**To do:** In the listing below, locate the line containing "V_, F_ = leaves(np.stack([xx, yy, gz+hh], 1), .62, r, .9)" and the line containing "tag(b.build('far_woods', LEAFW, smooth=False), 'far". Output both of them and every line between, exactly as written, and nothing more.

**Information shown:**
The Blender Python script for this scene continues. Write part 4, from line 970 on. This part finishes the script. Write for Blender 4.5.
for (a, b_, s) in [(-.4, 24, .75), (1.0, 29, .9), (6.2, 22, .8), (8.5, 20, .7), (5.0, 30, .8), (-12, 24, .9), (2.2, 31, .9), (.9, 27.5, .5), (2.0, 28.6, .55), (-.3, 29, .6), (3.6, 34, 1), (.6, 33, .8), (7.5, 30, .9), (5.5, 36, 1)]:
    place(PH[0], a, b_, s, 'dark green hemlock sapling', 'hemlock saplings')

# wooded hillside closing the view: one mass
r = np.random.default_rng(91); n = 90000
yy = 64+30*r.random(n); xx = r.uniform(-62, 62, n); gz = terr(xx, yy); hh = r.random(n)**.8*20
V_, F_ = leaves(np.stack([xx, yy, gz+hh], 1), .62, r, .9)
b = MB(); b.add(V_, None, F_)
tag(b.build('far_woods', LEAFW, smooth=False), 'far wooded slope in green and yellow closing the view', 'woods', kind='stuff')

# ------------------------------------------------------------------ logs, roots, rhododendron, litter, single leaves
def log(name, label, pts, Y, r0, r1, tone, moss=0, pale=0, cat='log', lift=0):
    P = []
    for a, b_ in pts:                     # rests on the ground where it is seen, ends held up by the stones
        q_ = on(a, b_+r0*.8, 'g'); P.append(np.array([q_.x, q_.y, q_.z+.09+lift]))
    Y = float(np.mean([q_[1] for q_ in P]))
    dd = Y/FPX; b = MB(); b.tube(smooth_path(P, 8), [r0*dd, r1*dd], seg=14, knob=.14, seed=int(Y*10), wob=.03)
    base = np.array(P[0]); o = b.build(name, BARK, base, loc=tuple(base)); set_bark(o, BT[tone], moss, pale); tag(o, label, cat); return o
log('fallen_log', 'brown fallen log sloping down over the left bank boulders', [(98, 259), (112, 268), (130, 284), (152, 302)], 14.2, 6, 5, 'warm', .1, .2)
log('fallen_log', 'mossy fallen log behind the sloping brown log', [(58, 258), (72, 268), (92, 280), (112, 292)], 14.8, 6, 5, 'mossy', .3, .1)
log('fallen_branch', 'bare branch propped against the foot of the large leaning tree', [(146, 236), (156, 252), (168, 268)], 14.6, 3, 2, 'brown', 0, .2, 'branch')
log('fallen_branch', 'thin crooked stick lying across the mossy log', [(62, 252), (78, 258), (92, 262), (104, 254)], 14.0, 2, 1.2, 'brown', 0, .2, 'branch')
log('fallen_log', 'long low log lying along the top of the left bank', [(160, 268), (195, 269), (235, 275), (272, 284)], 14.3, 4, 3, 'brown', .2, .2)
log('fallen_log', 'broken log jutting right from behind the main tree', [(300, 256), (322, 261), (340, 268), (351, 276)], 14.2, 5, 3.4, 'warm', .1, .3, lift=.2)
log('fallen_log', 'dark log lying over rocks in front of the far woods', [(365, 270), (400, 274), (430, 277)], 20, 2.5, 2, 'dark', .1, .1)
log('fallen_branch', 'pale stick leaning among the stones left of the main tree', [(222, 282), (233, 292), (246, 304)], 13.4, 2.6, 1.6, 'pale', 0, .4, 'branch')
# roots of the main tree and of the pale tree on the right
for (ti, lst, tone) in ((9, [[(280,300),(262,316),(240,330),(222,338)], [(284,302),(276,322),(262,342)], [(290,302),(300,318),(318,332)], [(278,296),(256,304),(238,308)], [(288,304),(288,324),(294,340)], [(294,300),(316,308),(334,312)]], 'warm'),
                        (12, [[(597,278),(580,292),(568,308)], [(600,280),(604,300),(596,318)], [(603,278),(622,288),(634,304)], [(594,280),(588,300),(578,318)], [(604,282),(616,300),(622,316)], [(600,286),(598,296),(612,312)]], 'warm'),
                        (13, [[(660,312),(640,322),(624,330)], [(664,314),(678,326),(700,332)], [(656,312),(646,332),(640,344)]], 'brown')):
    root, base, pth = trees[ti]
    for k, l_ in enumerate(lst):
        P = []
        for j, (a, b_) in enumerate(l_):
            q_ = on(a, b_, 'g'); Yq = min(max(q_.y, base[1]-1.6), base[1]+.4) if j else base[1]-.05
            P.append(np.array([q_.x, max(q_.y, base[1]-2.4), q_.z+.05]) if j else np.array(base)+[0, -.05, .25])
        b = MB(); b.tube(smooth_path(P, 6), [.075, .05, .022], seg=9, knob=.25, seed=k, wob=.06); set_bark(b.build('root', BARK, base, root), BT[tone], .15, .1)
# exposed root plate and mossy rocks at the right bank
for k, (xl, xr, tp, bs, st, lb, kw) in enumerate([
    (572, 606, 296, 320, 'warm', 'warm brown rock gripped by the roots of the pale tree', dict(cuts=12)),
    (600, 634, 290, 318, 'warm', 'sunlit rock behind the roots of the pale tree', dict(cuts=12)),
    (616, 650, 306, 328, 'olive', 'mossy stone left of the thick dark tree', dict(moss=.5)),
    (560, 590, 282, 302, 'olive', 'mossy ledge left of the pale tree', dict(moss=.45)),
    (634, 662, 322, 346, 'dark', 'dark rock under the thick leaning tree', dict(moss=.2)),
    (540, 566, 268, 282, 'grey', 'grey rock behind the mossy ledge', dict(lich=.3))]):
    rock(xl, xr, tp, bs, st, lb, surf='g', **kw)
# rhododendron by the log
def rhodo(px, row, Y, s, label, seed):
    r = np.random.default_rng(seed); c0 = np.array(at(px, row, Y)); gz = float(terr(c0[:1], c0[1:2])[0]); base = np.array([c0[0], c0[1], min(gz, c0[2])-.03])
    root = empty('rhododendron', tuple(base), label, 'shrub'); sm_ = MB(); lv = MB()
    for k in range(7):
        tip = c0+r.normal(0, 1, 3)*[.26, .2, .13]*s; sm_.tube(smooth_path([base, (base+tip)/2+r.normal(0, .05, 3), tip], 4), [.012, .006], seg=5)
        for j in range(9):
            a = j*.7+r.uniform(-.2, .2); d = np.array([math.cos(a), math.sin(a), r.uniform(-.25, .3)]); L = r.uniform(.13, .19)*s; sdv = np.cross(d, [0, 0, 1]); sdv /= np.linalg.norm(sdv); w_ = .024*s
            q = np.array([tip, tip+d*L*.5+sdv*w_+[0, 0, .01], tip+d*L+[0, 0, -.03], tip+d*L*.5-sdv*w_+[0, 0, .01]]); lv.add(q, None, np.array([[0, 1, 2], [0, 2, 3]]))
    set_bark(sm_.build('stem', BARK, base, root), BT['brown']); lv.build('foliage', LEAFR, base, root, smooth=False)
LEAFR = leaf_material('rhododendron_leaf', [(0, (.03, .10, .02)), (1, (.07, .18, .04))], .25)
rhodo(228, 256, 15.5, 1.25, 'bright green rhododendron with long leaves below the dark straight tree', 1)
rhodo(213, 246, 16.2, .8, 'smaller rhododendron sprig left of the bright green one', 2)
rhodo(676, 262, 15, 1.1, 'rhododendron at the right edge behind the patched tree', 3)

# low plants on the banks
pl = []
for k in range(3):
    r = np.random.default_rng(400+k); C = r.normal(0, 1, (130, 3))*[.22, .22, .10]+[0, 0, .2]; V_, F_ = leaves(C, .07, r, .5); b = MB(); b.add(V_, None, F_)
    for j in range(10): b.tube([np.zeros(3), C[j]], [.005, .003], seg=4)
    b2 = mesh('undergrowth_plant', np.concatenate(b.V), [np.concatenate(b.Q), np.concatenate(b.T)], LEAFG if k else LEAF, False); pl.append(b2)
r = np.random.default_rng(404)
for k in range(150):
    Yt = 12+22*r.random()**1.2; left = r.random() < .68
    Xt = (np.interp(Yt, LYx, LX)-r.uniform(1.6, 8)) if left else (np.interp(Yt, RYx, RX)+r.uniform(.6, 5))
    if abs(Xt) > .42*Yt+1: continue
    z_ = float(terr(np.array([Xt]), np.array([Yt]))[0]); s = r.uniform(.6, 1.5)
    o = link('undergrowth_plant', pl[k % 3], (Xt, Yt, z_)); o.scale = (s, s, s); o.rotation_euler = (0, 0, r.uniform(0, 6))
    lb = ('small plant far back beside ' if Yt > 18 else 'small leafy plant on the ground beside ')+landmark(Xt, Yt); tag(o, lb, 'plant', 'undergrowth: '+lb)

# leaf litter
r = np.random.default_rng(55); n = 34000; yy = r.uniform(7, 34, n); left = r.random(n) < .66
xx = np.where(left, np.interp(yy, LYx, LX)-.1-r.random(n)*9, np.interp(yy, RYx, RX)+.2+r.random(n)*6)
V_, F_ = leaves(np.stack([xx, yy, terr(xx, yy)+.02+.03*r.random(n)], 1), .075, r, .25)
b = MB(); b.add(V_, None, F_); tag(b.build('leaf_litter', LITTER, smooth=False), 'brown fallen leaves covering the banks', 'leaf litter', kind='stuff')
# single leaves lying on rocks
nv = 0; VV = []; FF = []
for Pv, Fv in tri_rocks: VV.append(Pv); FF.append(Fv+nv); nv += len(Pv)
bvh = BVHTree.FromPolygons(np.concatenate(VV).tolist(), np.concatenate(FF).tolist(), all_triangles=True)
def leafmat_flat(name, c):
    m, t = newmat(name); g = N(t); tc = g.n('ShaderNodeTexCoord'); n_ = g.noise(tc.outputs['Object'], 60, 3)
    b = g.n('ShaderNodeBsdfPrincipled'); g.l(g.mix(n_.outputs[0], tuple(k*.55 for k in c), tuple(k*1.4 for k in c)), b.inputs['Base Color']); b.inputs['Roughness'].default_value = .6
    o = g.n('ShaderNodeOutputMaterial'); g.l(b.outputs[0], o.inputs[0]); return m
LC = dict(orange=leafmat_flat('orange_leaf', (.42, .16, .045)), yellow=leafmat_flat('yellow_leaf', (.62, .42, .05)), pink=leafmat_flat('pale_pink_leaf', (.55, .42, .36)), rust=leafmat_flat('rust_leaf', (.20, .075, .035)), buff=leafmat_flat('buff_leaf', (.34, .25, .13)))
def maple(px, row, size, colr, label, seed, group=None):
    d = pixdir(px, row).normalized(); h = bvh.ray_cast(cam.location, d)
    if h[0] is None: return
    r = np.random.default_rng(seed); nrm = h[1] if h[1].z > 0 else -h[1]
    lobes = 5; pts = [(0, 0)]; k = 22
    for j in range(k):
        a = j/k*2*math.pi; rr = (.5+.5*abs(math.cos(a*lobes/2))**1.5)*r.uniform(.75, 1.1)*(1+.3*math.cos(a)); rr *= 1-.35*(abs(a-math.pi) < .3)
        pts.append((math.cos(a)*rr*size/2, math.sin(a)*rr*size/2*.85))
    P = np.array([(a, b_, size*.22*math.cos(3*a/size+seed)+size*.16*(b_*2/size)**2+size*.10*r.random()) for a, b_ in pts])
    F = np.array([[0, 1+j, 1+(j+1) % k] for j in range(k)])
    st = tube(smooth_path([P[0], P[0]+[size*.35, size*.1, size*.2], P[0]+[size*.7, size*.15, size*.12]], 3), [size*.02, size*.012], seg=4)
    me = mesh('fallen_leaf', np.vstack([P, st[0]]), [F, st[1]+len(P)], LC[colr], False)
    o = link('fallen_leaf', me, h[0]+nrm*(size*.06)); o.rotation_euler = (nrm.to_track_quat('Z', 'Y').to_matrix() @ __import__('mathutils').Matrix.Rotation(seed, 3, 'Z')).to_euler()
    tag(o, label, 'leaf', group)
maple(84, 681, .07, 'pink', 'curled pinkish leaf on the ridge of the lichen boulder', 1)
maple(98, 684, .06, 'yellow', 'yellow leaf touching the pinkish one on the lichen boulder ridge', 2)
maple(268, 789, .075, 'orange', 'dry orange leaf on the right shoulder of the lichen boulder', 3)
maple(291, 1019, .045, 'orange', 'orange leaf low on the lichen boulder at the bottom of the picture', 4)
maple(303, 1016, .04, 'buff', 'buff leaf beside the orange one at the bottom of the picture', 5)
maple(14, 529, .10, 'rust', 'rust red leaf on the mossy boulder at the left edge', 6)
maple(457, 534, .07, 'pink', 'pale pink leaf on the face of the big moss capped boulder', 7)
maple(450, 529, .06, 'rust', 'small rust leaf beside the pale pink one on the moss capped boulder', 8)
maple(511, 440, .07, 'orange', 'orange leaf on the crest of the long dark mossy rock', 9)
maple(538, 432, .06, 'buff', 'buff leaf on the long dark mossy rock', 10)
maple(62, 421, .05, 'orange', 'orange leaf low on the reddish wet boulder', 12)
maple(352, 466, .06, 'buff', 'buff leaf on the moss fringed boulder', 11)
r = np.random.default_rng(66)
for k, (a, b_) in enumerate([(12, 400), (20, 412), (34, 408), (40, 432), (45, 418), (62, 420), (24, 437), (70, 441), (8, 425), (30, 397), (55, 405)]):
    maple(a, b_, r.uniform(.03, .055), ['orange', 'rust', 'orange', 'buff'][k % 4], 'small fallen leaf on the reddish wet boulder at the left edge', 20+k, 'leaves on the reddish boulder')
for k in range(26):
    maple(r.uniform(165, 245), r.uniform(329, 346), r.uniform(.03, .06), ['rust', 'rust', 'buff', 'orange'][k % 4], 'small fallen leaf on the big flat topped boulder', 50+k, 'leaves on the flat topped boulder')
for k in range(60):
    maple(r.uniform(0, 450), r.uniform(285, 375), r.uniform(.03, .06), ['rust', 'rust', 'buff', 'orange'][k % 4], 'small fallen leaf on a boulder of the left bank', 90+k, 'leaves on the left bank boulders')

**Full output:**
V_, F_ = leaves(np.stack([xx, yy, gz+hh], 1), .62, r, .9)
b = MB(); b.add(V_, None, F_)
tag(b.build('far_woods', LEAFW, smooth=False), 'far wooded slope in green and yellow closing the view', 'woods', kind='stuff')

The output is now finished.